I've just come back from a short holiday visiting friends in the South of France, an hour North of Toulouse. They have a lovely old French farmhouse with an acre of land on the edge of a tiny village in the Occitanie region (https://about-france.com/regions/midi-pyrenees.htm). Consequently, the nights are dark and the stars are gloriously bright.
My pal was keen to share his new star-gazing equipment, a computer controlled, 8-inch reflecting telescope, a thing of beauty in itself. One night we lugged it out onto the edge of his patio area and we settled in for an evening's star and planet watching.
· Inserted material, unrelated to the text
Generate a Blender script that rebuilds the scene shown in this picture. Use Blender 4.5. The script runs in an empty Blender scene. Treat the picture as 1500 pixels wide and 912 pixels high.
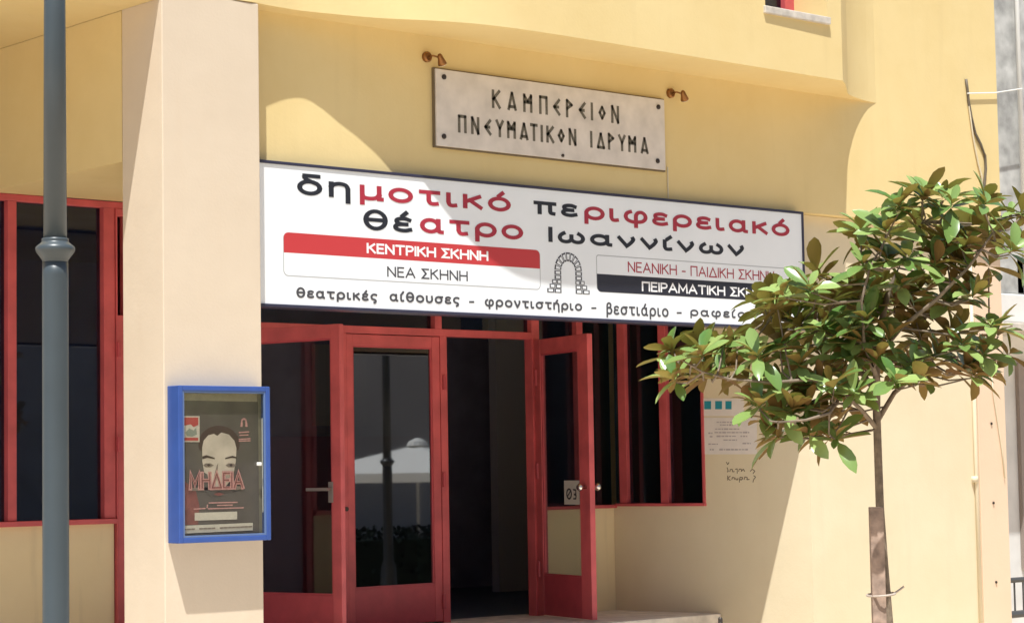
import bpy, bmesh, math, random
from mathutils import Vector, Matrix
random.seed(7)
sc = bpy.context.scene
COL = sc.collection
# ---------------------------------------------------------------- camera
F_PX, YAW, PITCH, ROLL = 3249.9, 0.720515, 0.0718797, -0.0168607   # focal length in pixels of a 1500 px wide picture
FWD = Vector((math.sin(YAW)*math.cos(PITCH), math.cos(YAW)*math.cos(PITCH), math.sin(PITCH)))
R0 = Vector((math.cos(YAW), -math.sin(YAW), 0)); U0 = R0.cross(FWD)
RGT = math.cos(ROLL)*R0 + math.sin(ROLL)*U0
UPV = -math.sin(ROLL)*R0 + math.cos(ROLL)*U0
cam = bpy.data.cameras.new('camera'); camo = bpy.data.objects.new('camera', cam); COL.objects.link(camo)
M = Matrix.Identity(4)
for i in range(3):
    M[i][0], M[i][1], M[i][2] = RGT[i], UPV[i], -FWD[i]
camo.matrix_world = M
cam.sensor_width = 36; cam.lens = 36*F_PX/1500; cam.clip_start = .1; cam.clip_end = 500
sc.camera = camo
# ---------------------------------------------------------------- light
SUN = Vector((1.0, 1.0, -3.4)).normalized()
world = bpy.data.worlds.new('World'); sc.world = world; world.use_nodes = True
nt = world.node_tree; bg = nt.nodes['Background']
sky = nt.nodes.new('ShaderNodeTexSky'); sky.sky_type = 'NISHITA'; sky.sun_disc = False
sky.sun_elevation = math.radians(67.4); sky.sun_rotation = math.radians(225)
nt.links.new(sky.outputs[0], bg.inputs[0]); bg.inputs[1].default_value = 0.078
sl = bpy.data.lights.new('sun', 'SUN'); sl.energy = 4.15; sl.angle = math.radians(.5); sl.color = (1, .995, .96)
so = bpy.data.objects.new('sun', sl); COL.objects.link(so)
so.rotation_euler = SUN.to_track_quat('-Z', 'Y').to_euler(); so.location = (0, 0, 20)
sc.view_settings.view_transform = 'Standard'; sc.view_settings.look = 'None'
sc.view_settings.exposure = 0.74; sc.view_settings.gamma = 1
sc.cycles.max_bounces = 10; sc.cycles.diffuse_bounces = 6; sc.cycles.transparent_max_bounces = 12

# ---------------------------------------------------------------- helpers
def ray(x, y): return (x-750)/F_PX*RGT - (y-456)/F_PX*UPV + FWD
def at(x, y, Y):            # point seen at photo pixel x, y on the upright plane at distance Y
    d = ray(x, y); return d*(Y/d.y)
def far(x, y, D): return ray(x, y).normalized()*D

ROOTS = {}
def tag(o, label=None, cat=None, group=None, kind=None):
    for k, v in (('label', label), ('category', cat), ('group', group), ('kind', kind)):
        if v: o[k] = v
    return o
def thing(name, label, cat, loc=(0, 0, 0), group=None):
    o = bpy.data.objects.new(name, None); COL.objects.link(o); o.location = loc; o.empty_display_size = .2
    ROOTS[o.name] = Vector(loc)
    return tag(o, label, cat, group)
def link(name, me, mat, parent=None):
    o = bpy.data.objects.new(name, me); COL.objects.link(o)
    if mat:
        me.materials.clear(); me.materials.append(mat)
    if parent:
        o.parent = parent
        if parent.name in ROOTS: o.matrix_parent_inverse = Matrix.Translation(-ROOTS[parent.name])
    return o
def obj(name, bm, mat, parent=None, smooth=False, bevel=0):
    me = bpy.data.meshes.new(name)
    if bevel:
        bmesh.ops.bevel(bm, geom=[e for e in bm.edges], offset=bevel, segments=2, affect='EDGES', profile=.5, clamp_overlap=True)
    bmesh.ops.recalc_face_normals(bm, faces=bm.faces[:])
    bm.to_mesh(me); bm.free()
    if smooth:
        for p in me.polygons: p.use_smooth = True
    return link(name, me, mat, parent)
def bx(bm, x0, x1, y0, y1, z0, z1):
    vs = [bm.verts.new(p) for p in ((x0,y0,z0),(x1,y0,z0),(x1,y1,z0),(x0,y1,z0),(x0,y0,z1),(x1,y0,z1),(x1,y1,z1),(x0,y1,z1))]
    for f in ((3,2,1,0),(4,5,6,7),(0,1,5,4),(1,2,6,5),(2,3,7,6),(3,0,4,7)): bm.faces.new([vs[i] for i in f])
    return bm
def box(name, x0, x1, y0, y1, z0, z1, mat, parent=None, bevel=0):
    return obj(name, bx(bmesh.new(), x0, x1, y0, y1, z0, z1), mat, parent, bevel=bevel)
def obx(bm, o, ax, ay, s0, s1, t0, t1, z0, z1):     # box in a turned frame: s along ax, t along ay (both horizontal)
    vs = []
    for z in (z0, z1):
        for s, t in ((s0,t0),(s1,t0),(s1,t1),(s0,t1)):
            p = o + ax*s + ay*t; vs.append(bm.verts.new((p.x, p.y, z)))
    for f in ((3,2,1,0),(4,5,6,7),(0,1,5,4),(1,2,6,5),(2,3,7,6),(3,0,4,7)): bm.faces.new([vs[i] for i in f])
    return bm
def tube(bm, pts, rad, n=8, cap=True):
    pts = [Vector(p) for p in pts]; rings = []
    for i, p in enumerate(pts):
        d = (pts[min(i+1, len(pts)-1)] - pts[max(i-1, 0)]).normalized()
        a = d.orthogonal() if abs(d.z) > .9 else d.cross(Vector((0, 0, 1)))
        if abs(d.z) > .9: a = Vector((1, 0, 0)) - d*d.x
        a.normalize(); b = d.cross(a)
        r = rad[i] if isinstance(rad, (list, tuple)) else rad
        rings.append([bm.verts.new(p + (a*math.cos(2*math.pi*k/n) + b*math.sin(2*math.pi*k/n))*r) for k in range(n)])
    for i in range(len(rings)-1):
        for k in range(n): bm.faces.new((rings[i][k], rings[i][(k+1)%n], rings[i+1][(k+1)%n], rings[i+1][k]))
    if cap: bm.faces.new(rings[0][::-1]); bm.faces.new(rings[-1])
    return bm
def lathe(bm, c, prof, n=32):                       # prof: (radius, z) list
    rings = [[bm.verts.new((c[0]+r*math.cos(2*math.pi*k/n), c[1]+r*math.sin(2*math.pi*k/n), z)) for k in range(n)] for r, z in prof]
    for i in range(len(rings)-1):
        for k in range(n): bm.faces.new((rings[i][k], rings[i][(k+1)%n], rings[i+1][(k+1)%n], rings[i+1][k]))
    bm.faces.new(rings[0][::-1]); bm.faces.new(rings[-1])
    return bm
def prism(bm, poly, z0, z1):
    a = [bm.verts.new((x, y, z0)) for x, y in poly]; b = [bm.verts.new((x, y, z1)) for x, y in poly]; n = len(poly)
    for i in range(n): bm.faces.new((a[i], a[(i+1)%n], b[(i+1)%n], b[i]))
    bm.faces.new(a[::-1]); bm.faces.new(b)
    return bm
def panel(bm, pts, Y, th=.0015):                    # flat outline on an upright plane facing the street, pts (X, Z)
    a = [bm.verts.new((x, Y, z)) for x, z in pts]; b = [bm.verts.new((x, Y+th, z)) for x, z in pts]; n = len(pts)
    bm.faces.new(a); bm.faces.new(b[::-1])
    for i in range(n): bm.faces.new((a[i], b[i], b[(i+1)%n], a[(i+1)%n]))
    return bm
def stroke(bm, p, q, w, Y, th=.0015):
    p, q = Vector(p), Vector(q); d = (q-p).normalized(); n = Vector((-d.y, d.x))*w/2; e = d*w*.35
    panel(bm, [tuple(v) for v in (p-e-n, q+e-n, q+e+n, p-e+n)], Y, th)

# ---------------------------------------------------------------- materials
def newmat(name):
    m = bpy.data.materials.new(name); m.use_nodes = True
    t = m.node_tree; return m, t, t.nodes['Principled BSDF']
def plain(name, c, rough=.5, metal=0, spec=.5, coat=0, var=.0, scale=30, bump=0):
    m, t, b = newmat(name)
    b.inputs['Base Color'].default_value = (*c, 1); b.inputs['Roughness'].default_value = rough
    b.inputs['Metallic'].default_value = metal; b.inputs['Specular IOR Level'].default_value = spec; b.inputs['Coat Weight'].default_value = coat
    if var or bump:
        tc = t.nodes.new('ShaderNodeTexCoord'); no = t.nodes.new('ShaderNodeTexNoise'); no.inputs['Scale'].default_value = scale
        no.inputs['Detail'].default_value = 6; t.links.new(tc.outputs['Object'], no.inputs['Vector'])
        if var:
            mx = t.nodes.new('ShaderNodeMix'); mx.data_type = 'RGBA'
            mx.inputs[6].default_value = (*[v*(1-var) for v in c], 1); mx.inputs[7].default_value = (*[min(1, v*(1+var)) for v in c], 1)
            rp = t.nodes.new('ShaderNodeMapRange'); rp.inputs[1].default_value = .3; rp.inputs[2].default_value = .7
            t.links.new(no.outputs['Fac'], rp.inputs[0]); t.links.new(rp.outputs[0], mx.inputs[0]); t.links.new(mx.outputs[2], b.inputs['Base Color'])
        if bump:
            bp = t.nodes.new('ShaderNodeBump'); bp.inputs['Strength'].default_value = bump; bp.inputs['Distance'].default_value = .01
            t.links.new(no.outputs['Fac'], bp.inputs['Height']); t.links.new(bp.outputs[0], b.inputs['Normal'])
    return m
def plaster(name, c, c2, streak=(.5, .42, .3), dirt=.25):
    """painted render: soft patches, faint run-down streaks, fine grain"""
    m, t, b = newmat(name); b.inputs['Roughness'].default_value = .92; b.inputs['Specular IOR Level'].default_value = .2
    N = t.nodes.new; L = t.links.new
    tc = N('ShaderNodeTexCoord')
    n1 = N('ShaderNodeTexNoise'); n1.inputs['Scale'].default_value = 1.7; n1.inputs['Detail'].default_value = 7; n1.inputs['Roughness'].default_value = .62
    L(tc.outputs['Object'], n1.inputs['Vector'])
    r1 = N('ShaderNodeMapRange'); r1.inputs[1].default_value = .32; r1.inputs[2].default_value = .68; L(n1.outputs['Fac'], r1.inputs[0])
    mx = N('ShaderNodeMix'); mx.data_type = 'RGBA'; mx.inputs[6].default_value = (*c, 1); mx.inputs[7].default_value = (*c2, 1); L(r1.outputs[0], mx.inputs[0])
    mp = N('ShaderNodeMapping'); mp.inputs['Scale'].default_value = (5, 5, .5); L(tc.outputs['Object'], mp.inputs[0])
    n2 = N('ShaderNodeTexNoise'); n2.inputs['Scale'].default_value = 1.6; n2.inputs['Detail'].default_value = 5; L(mp.outputs[0], n2.inputs['Vector'])
    r2 = N('ShaderNodeMapRange'); r2.inputs[1].default_value = .56; r2.inputs[2].default_value = .82; r2.inputs[4].default_value = dirt*1.7; L(n2.outputs['Fac'], r2.inputs[0])
    m2 = N('ShaderNodeMix'); m2.data_type = 'RGBA'; m2.inputs[7].default_value = (*streak, 1); L(mx.outputs[2], m2.inputs[6]); L(r2.outputs[0], m2.inputs[0])
    L(m2.outputs[2], b.inputs['Base Color'])
    n3 = N('ShaderNodeTexNoise'); n3.inputs['Scale'].default_value = 55; n3.inputs['Detail'].default_value = 4; L(tc.outputs['Object'], n3.inputs['Vector'])
    n4 = N('ShaderNodeTexNoise'); n4.inputs['Scale'].default_value = 4; n4.inputs['Detail'].default_value = 2; L(tc.outputs['Object'], n4.inputs['Vector'])
    ad = N('ShaderNodeMath'); ad.operation = 'MULTIPLY_ADD'; ad.inputs[1].default_value = 4; L(n4.outputs['Fac'], ad.inputs[0]); L(n3.outputs['Fac'], ad.inputs[2])
    bp = N('ShaderNodeBump'); bp.inputs['Strength'].default_value = .14; bp.inputs['Distance'].default_value = .006; L(ad.outputs[0], bp.inputs['Height']); L(bp.outputs[0], b.inputs['Normal'])
    return m
def glass(name, tint, refl, ior=1.5, rough=.01):
    m = bpy.data.materials.new(name); m.use_nodes = True; t = m.node_tree; t.nodes.clear(); N = t.nodes.new
    out = N('ShaderNodeOutputMaterial'); tr = N('ShaderNodeBsdfTransparent'); tr.inputs[0].default_value = (*tint, 1)
    gl = N('ShaderNodeBsdfGlossy'); gl.inputs['Roughness'].default_value = rough; gl.inputs[0].default_value = (.95, .97, 1, 1)
    fr = N('ShaderNodeLayerWeight'); fr.inputs['Blend'].default_value = .5
    pw = N('ShaderNodeMath'); pw.operation = 'POWER'; pw.inputs[1].default_value = 5; t.links.new(fr.outputs['Facing'], pw.inputs[0])
    ma = N('ShaderNodeMath'); ma.operation = 'ADD'; ma.use_clamp = True; ma.inputs[1].default_value = refl + .03
    mx = N('ShaderNodeMixShader'); t.links.new(pw.outputs[0], ma.inputs[0]); t.links.new(ma.outputs[0], mx.inputs[0])
    tc = N('ShaderNodeTexCoord'); sn = N('ShaderNodeTexNoise'); sn.inputs['Scale'].default_value = 3.5; sn.inputs['Detail'].default_value = 6; sn.inputs['Distortion'].default_value = 1.2
    mr = N('ShaderNodeMapRange'); mr.inputs[1].default_value = .35; mr.inputs[2].default_value = .75; mr.inputs[3].default_value = rough; mr.inputs[4].default_value = rough+.012
    t.links.new(tc.outputs['Object'], sn.inputs['Vector']); t.links.new(sn.outputs['Fac'], mr.inputs[0]); t.links.new(mr.outputs[0], gl.inputs['Roughness'])
    t.links.new(tr.outputs[0], mx.inputs[1]); t.links.new(gl.outputs[0], mx.inputs[2]); t.links.new(mx.outputs[0], out.inputs[0])
    return m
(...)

Photo by Usukhbayar Gankhuyag on Unsplash |
It's been a long time since I've seen such dark skies and my eyes were instantly drawn upwards to view the beautiful Milky Way (the edge-on view of our own spiral galaxy) meandering across the void, interspersed with hundreds and thousands of individual stars and immediately recognisable planets (Mars, Saturn and Jupiter being the brightest and most prominent in the South).
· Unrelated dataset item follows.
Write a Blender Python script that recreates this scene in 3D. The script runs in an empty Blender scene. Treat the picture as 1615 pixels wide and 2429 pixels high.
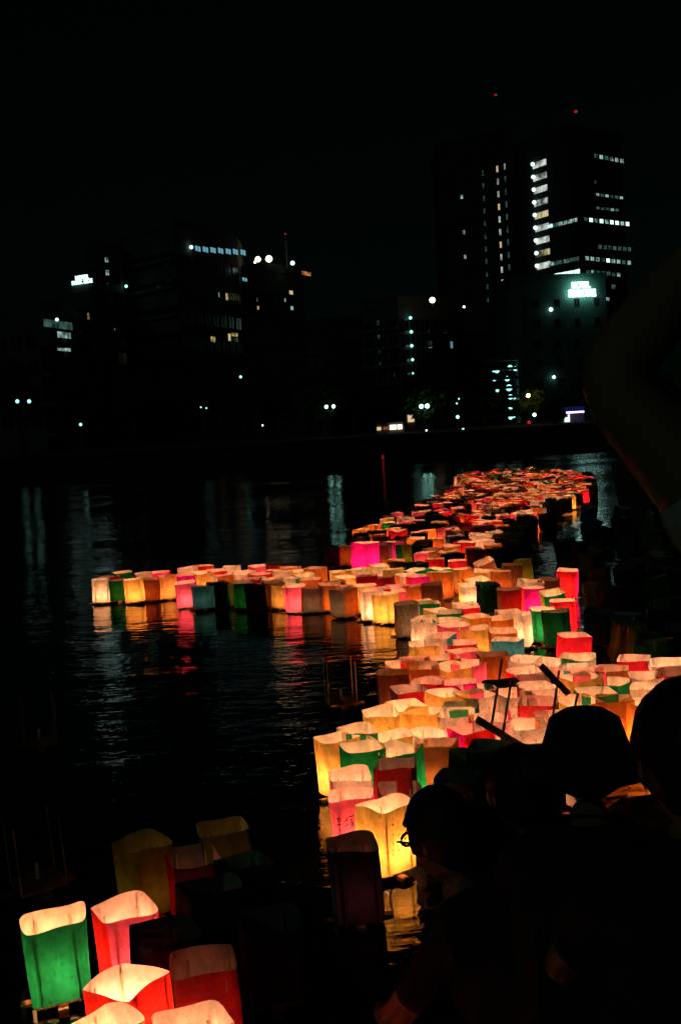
import bpy, bmesh, math, random
import numpy as np
from mathutils import Vector, Matrix
R = math.radians
rnd = random.Random(11)
scene = bpy.context.scene
COL = scene.collection

# ------------------------------------------------------------------ camera
EYE = Vector((0, 0, 1.49))
FPX = 2600.0                       # focal length in photograph pixels (1615 x 2429)
cam_d = bpy.data.cameras.new('camera')
cam_d.sensor_fit = 'VERTICAL'
cam_d.sensor_height = 24.0
cam_d.lens = 24.0 * FPX / 2429.0
cam_d.clip_start = 0.05
cam_d.clip_end = 3000
cam = bpy.data.objects.new('camera', cam_d)
COL.objects.link(cam)
ROT = Matrix.Rotation(R(90 - 4.28), 3, 'X') @ Matrix.Rotation(R(-3.4), 3, 'Z')
cam.matrix_world = Matrix.Translation(EYE) @ ROT.to_4x4()
scene.camera = cam

# ------------------------------------------------------------------ night sky, added fill light
world = bpy.data.worlds.new('World')
scene.world = world
world.use_nodes = True
wn = world.node_tree
wn.nodes.clear()
sky = wn.nodes.new('ShaderNodeTexSky')
sky.sky_type = 'NISHITA'
sky.sun_disc = False
sky.sun_elevation = R(14)
sky.sun_rotation = R(200)
tint = wn.nodes.new('ShaderNodeMix')
tint.data_type = 'RGBA'
tint.blend_type = 'MULTIPLY'
tint.inputs[0].default_value = 1.0
tint.inputs[7].default_value = (0.16, 0.62, 0.40, 1)
bg = wn.nodes.new('ShaderNodeBackground')
bg.inputs['Strength'].default_value = 0.00042
wo = wn.nodes.new('ShaderNodeOutputWorld')
wn.links.new(sky.outputs[0], tint.inputs[6])
wn.links.new(tint.outputs[2], bg.inputs[0])
wn.links.new(bg.outputs[0], wo.inputs[0])

fill_sun_d = bpy.data.lights.new('fill_sun', 'SUN')  # added dim sun lamp from behind the camera, brightens the raised arm
fill_sun_d.energy = 0.026
fill_sun_d.angle = R(8)
fill_sun_d.color = (0.6, 1.0, 0.7)
fill_sun = bpy.data.objects.new('fill_sun', fill_sun_d)
fill_sun.rotation_euler = (R(60), 0, R(-40))
COL.objects.link(fill_sun)

vs = scene.view_settings
vs.view_transform = 'Standard'
vs.look = 'None'
vs.exposure = 0
vs.gamma = 1
vs.use_curve_mapping = False
scene.cycles.use_denoising = True
scene.cycles.max_bounces = 7
scene.cycles.diffuse_bounces = 4
scene.cycles.glossy_bounces = 3
scene.cycles.transmission_bounces = 4
scene.cycles.sample_clamp_indirect = 40.0
scene.cycles.caustics_reflective = False
scene.cycles.caustics_refractive = False

# ------------------------------------------------------------------ projection helpers
def ray(x, y):
    d = ROT @ Vector(((x - 807.5) / FPX, -(y - 1214.5) / FPX, -1))
    return d
def on_z(x, y, z):
    d = ray(x, y)
    return EYE + d * ((z - EYE.z) / d.z)
def at(x, y, Y):
    d = ray(x, y)
    return EYE + d * (Y / d.y)
def on_plane(x, y, p, n):
    d = ray(x, y)
    return EYE + d * ((p - EYE).dot(n) / d.dot(n))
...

As I gazed up in wonder (I never tire of the majesty of the night sky), my pal was struggling to get his telescope properly aligned, so that once we had selected any one object (Mars, for example), the computer would take over and follow it's progress. Unable to help, I continued to scan the heavens.
Ignoring the background muttering, fiddling with glasses, handsets and cables, and the increasing frustration of my pal, I saw a couple of meteors, some satellites, excellent (although not in detail) viewing of Mars, Saturn and Jupiter, various constellations and of course, the over-arching Milky Way.
My pal didn't.
With the best of intentions (to share closer views through his expensive equipment), he got lost in the tech and in so doing, missed the joy of just looking up and enjoying the big picture. Even when I reassured him that I was having a grand time doing just that, his frustration and some embarrassment, excluded him from the more natural and ancient act of just looking and wondering.
That said, we did manage to get some brief closer views of Mars and Saturn (the Rings!) through the telescope, but without the proper alignment and auto-tracking, they were just that, brief.
Sometimes, tech is not the answer, not the enabler you were hoping for. Sometimes you just have to #LookUp.